Laundry Art

Jimmi Wing Ka Ho

2017 - Ongoing

Hong Kong

Since November 2017 I’ve been walking around Hong Kong looking at the “landscape.” Inspired by Bernd and Hilla Becher, two of the most famous deadpan photographers in history. I have been trying to create an image that can offer a different perspective on laundry object, public space, and narrow city there are many conflicts. In the "laundry art" series, the photographs are neither landscapes nor documentation, but a hybrid of the two.

The photographs showed the balance and harmony of the composition and the use of light to dramatize or underplay the scenery; they are devoid of emotion. The clothes drying can be seen everywhere in Hong Kong public space. I believe that photography does play a role with how we think and how we imagine Hong Kong people to live in our society, so I have been trying to bring together two elements which seem opposed into one picture although these photographs may appear surreal, they are actual documentation of use of laundry from Hong Kong public space. I think that there’s more to say about how I represent the people live in this small city. They document a soon-to-disappear cityscape in a formalistic manner as much akin to industrial archeology as art.

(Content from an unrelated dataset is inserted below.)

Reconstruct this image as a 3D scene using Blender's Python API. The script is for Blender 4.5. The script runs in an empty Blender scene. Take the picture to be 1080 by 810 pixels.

I am drawn to society’s in-between spaces and grey areas such as the way of laundry. When we look at the laundry from a different perspective, citizens respond to their own needs and discover, create and utilize the public spaces that belong to them. Some people carry their clotheslines by skillfully using ropes and lamp posts, or ingenious use of the environment. The characteristics of a city are not shaped by urban designers deliberately. It is inadvertently adding vitality to public spaces.